* Records shown *

■ ■ ■ ■ ■ ■ ■

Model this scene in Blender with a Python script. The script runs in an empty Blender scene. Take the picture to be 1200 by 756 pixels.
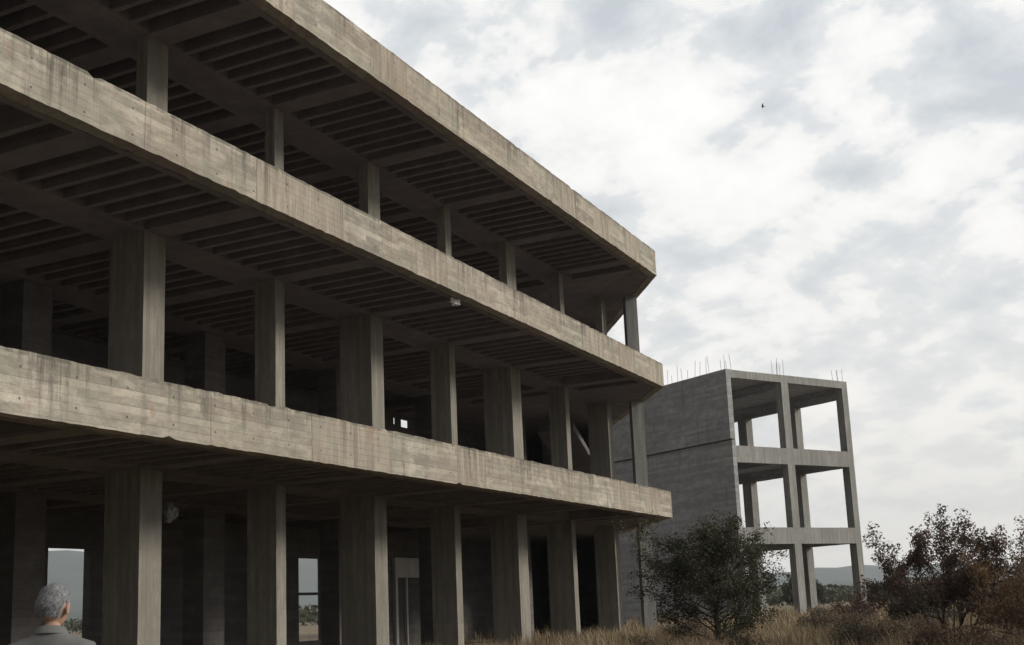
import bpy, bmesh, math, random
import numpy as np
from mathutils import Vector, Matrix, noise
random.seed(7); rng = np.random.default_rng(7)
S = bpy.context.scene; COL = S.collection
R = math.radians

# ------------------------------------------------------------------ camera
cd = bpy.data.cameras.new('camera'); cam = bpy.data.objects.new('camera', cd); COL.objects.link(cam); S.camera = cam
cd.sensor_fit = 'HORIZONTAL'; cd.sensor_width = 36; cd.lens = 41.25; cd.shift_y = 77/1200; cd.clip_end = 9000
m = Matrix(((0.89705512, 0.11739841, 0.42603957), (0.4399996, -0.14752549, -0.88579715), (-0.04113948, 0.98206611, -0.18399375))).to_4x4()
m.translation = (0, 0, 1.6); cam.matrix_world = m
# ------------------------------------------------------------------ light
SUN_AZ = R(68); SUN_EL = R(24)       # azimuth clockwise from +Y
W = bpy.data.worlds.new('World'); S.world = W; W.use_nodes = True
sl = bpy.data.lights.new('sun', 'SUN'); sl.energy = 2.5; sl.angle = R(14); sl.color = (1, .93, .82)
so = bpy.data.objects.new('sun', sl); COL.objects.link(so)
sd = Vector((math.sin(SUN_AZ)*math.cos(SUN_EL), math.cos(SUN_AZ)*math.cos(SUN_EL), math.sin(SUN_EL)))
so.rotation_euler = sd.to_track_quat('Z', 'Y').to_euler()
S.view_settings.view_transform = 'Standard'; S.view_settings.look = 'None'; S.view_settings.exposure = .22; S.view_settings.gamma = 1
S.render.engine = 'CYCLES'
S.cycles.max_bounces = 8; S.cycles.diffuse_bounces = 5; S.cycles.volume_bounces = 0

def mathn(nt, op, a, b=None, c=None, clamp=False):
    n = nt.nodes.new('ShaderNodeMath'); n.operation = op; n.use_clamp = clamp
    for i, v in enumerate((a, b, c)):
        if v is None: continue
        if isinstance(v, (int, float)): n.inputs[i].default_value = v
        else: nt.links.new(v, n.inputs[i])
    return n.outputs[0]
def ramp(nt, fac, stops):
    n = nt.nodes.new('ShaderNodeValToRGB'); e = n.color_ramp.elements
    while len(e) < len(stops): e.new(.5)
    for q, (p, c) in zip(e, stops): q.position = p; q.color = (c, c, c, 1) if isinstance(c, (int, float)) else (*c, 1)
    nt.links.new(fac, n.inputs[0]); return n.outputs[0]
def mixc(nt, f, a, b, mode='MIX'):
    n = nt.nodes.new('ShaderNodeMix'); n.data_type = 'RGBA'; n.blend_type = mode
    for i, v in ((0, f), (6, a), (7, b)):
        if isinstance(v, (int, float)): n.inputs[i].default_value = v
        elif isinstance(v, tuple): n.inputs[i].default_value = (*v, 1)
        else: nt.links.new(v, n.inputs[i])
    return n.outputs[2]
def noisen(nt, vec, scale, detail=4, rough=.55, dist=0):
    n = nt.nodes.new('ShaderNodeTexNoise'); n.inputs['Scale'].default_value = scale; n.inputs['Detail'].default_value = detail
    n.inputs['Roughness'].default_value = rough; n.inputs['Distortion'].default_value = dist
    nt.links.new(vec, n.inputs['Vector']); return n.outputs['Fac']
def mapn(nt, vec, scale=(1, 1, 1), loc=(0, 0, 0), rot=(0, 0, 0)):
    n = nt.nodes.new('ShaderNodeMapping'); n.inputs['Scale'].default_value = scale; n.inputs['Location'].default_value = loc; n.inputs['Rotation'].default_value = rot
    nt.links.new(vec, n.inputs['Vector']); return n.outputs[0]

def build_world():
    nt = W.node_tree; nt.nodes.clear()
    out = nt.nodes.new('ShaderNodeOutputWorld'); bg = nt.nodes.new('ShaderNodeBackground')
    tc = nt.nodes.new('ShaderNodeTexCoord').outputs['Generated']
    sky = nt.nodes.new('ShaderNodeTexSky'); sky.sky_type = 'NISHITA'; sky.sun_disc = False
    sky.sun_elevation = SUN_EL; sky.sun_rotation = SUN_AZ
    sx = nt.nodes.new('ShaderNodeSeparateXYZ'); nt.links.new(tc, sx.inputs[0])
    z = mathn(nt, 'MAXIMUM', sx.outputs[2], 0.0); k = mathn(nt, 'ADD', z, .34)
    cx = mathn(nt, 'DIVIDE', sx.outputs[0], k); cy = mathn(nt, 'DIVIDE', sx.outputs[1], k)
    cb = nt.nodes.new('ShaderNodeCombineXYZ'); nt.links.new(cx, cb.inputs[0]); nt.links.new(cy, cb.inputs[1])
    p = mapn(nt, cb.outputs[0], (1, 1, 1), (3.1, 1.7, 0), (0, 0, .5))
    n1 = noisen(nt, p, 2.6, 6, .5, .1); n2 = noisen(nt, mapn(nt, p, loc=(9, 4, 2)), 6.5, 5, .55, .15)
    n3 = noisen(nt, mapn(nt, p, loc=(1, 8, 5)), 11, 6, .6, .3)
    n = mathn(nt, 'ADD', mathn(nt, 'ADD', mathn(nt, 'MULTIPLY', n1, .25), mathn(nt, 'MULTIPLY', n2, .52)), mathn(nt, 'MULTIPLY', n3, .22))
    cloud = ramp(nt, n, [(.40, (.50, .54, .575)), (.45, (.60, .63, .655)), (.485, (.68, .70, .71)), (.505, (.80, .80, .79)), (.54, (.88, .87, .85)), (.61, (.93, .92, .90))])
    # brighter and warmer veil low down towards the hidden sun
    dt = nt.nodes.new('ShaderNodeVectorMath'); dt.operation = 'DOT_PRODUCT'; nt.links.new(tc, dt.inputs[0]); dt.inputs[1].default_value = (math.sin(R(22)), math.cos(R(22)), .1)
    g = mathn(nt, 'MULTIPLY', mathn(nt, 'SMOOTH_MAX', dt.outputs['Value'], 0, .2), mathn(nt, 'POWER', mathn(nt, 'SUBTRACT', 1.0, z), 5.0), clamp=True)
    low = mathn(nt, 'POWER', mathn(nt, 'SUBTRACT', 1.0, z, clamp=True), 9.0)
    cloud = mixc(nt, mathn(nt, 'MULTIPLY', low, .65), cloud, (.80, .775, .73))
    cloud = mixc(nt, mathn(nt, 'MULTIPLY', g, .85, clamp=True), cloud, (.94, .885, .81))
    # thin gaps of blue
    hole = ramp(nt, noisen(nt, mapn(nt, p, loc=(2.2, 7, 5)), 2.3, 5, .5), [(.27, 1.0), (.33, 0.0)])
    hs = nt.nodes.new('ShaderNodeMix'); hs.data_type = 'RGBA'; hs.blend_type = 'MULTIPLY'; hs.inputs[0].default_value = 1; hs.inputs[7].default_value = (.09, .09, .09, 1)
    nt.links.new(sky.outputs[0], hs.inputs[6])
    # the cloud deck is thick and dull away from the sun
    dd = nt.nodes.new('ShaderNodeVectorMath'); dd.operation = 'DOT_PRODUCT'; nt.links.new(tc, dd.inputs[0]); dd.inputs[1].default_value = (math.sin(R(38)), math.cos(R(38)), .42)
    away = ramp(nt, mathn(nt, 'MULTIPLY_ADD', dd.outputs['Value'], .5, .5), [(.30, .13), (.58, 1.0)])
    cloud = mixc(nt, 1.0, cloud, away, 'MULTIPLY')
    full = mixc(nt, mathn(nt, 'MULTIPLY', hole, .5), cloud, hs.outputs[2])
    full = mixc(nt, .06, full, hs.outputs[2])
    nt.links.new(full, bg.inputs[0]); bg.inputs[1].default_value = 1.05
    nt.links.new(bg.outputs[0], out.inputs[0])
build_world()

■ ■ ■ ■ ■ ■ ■

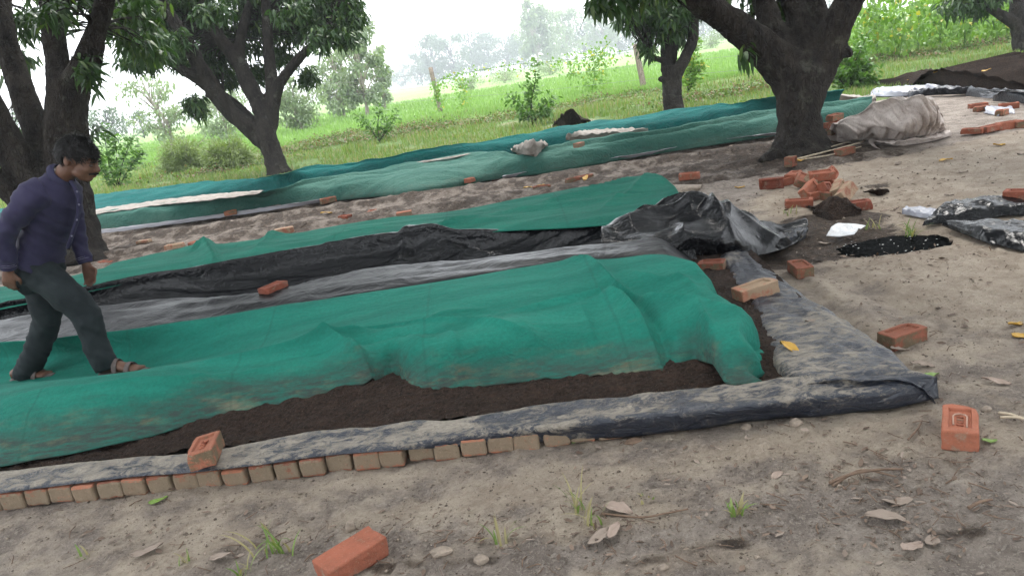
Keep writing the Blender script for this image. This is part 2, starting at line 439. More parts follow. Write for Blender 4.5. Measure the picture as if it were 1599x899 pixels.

■ ■ ■ ■ ■ ■ ■

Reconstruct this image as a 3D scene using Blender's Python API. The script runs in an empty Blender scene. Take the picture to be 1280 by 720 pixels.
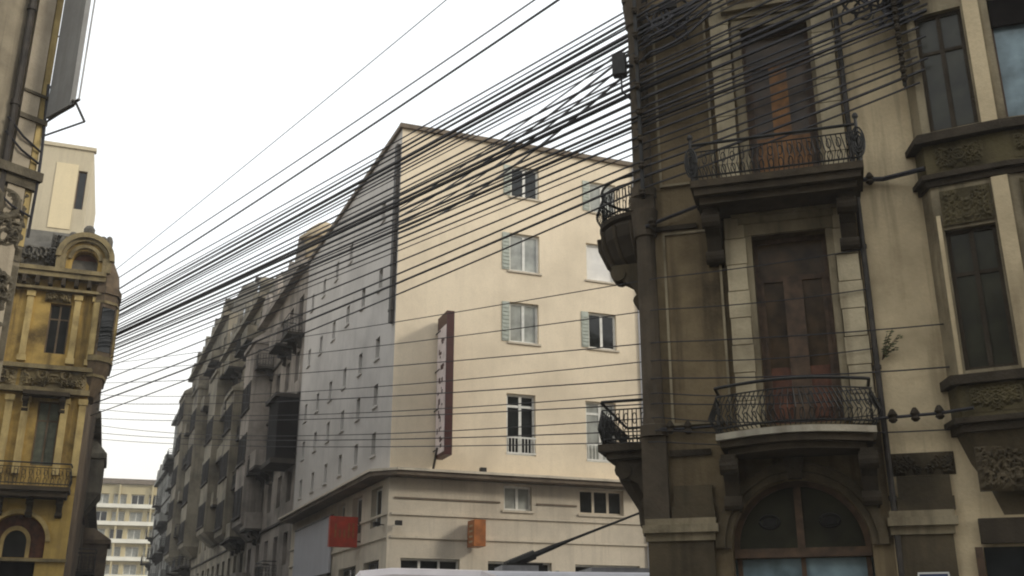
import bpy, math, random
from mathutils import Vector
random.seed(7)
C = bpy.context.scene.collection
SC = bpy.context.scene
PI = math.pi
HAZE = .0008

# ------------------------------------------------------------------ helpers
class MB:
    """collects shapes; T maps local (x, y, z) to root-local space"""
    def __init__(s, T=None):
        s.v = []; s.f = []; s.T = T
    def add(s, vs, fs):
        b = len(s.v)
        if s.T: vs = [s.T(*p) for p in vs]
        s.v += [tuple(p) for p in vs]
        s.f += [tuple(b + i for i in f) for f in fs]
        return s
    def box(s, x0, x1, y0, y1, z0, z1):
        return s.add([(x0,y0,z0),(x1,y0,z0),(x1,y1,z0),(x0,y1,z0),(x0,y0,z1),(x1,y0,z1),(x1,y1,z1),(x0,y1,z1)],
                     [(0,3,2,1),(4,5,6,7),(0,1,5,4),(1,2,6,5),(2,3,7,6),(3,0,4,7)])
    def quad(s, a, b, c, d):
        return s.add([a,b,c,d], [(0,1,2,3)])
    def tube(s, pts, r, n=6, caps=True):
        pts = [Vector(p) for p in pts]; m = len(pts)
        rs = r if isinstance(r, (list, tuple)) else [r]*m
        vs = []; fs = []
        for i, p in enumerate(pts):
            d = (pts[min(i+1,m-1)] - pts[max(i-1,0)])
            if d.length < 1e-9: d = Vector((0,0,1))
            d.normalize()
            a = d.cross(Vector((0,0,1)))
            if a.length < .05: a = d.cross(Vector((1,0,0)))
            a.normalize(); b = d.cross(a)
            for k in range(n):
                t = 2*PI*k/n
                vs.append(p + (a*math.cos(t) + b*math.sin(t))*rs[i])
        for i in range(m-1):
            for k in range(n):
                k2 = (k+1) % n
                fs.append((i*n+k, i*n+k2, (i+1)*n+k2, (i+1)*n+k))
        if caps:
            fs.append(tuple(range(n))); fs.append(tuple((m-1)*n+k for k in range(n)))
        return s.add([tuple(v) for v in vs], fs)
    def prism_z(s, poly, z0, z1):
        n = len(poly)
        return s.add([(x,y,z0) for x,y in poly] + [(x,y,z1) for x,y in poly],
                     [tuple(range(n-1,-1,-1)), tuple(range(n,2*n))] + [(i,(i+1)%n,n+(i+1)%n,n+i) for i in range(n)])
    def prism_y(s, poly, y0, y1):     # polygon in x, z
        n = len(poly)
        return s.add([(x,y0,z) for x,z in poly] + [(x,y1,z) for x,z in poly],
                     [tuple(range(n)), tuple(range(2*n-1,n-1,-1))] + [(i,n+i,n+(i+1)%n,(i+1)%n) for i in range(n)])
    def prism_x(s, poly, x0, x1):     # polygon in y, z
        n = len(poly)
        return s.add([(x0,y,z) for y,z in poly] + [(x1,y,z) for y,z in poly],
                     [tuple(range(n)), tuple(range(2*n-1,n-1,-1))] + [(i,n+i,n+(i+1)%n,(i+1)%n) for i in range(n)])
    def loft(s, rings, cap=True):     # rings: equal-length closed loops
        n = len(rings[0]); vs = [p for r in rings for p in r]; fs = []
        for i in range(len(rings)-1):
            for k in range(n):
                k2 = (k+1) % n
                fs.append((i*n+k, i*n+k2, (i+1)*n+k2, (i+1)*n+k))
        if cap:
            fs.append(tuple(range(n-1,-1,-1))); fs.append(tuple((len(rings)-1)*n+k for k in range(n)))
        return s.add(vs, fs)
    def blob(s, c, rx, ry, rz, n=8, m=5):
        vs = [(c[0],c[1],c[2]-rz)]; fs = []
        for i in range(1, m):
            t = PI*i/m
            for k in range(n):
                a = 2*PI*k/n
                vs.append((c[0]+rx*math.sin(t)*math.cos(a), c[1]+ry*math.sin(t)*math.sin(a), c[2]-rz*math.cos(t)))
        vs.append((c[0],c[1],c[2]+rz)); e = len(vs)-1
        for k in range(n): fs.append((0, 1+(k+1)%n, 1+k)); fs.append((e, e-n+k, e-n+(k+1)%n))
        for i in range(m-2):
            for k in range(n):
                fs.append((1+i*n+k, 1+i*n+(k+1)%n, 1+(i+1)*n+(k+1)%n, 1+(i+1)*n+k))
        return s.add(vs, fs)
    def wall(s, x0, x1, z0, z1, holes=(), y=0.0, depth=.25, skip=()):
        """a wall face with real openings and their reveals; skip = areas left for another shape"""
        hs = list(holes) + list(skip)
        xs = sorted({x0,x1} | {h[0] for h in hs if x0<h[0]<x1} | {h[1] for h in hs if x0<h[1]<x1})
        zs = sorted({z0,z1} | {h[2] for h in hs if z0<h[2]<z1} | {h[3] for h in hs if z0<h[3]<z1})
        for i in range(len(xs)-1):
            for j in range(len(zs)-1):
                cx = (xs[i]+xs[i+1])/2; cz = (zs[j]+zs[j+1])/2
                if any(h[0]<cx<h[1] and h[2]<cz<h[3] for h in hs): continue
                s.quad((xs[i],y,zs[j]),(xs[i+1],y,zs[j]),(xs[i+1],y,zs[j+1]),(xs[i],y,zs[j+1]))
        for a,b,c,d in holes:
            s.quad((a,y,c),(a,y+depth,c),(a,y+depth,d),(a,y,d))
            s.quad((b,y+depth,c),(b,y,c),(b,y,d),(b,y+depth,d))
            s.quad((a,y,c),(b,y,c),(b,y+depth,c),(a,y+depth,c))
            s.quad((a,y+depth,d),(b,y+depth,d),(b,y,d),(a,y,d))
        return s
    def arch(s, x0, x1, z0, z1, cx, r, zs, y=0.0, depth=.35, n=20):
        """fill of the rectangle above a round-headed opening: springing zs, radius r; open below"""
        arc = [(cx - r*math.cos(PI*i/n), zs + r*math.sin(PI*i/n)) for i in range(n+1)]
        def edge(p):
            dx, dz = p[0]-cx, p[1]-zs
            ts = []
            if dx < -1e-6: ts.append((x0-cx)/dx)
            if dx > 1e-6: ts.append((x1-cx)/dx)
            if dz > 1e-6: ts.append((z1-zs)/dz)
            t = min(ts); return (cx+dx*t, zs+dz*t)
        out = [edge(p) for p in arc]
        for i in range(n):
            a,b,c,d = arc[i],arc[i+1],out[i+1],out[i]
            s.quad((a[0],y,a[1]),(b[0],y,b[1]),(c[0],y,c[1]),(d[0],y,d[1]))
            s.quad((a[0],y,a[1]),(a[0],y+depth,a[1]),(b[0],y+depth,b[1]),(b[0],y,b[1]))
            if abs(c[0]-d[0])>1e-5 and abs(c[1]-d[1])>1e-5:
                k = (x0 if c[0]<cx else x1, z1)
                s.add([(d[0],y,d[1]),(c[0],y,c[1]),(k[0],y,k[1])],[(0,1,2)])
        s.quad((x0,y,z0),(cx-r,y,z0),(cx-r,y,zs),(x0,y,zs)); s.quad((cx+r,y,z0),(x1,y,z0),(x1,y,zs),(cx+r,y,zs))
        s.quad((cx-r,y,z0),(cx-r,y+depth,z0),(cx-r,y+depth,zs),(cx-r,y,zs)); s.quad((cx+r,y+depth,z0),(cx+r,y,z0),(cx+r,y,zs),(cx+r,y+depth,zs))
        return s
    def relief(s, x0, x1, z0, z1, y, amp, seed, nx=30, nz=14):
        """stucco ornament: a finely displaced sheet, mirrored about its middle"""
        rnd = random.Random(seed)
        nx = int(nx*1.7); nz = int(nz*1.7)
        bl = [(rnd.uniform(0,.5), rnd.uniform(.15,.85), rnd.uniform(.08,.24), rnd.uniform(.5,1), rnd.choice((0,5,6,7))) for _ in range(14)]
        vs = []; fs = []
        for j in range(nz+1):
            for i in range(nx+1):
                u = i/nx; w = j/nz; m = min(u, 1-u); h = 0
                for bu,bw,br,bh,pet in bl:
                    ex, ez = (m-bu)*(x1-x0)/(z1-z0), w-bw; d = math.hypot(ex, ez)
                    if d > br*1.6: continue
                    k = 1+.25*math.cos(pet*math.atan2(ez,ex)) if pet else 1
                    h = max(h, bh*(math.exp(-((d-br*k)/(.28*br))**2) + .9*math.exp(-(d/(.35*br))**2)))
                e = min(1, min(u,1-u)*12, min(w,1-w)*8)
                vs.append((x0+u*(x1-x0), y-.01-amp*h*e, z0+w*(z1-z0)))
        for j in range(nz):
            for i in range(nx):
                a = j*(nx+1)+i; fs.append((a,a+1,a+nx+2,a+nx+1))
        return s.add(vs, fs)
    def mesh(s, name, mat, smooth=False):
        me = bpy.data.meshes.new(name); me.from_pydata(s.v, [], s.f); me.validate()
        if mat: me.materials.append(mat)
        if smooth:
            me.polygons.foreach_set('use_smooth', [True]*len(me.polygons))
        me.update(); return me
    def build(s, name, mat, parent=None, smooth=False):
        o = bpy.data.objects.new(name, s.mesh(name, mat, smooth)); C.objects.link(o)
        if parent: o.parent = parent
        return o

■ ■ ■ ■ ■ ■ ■

* What you should do *
Using the records above, list each line that includes "Python".

* Correct answer *
Model this scene in Blender with a Python script. The script runs in an empty Blender scene. Take the picture to be 1200 by 756 pixels.
Reconstruct this image as a 3D scene using Blender's Python API. The script runs in an empty Blender scene. Take the picture to be 1280 by 720 pixels.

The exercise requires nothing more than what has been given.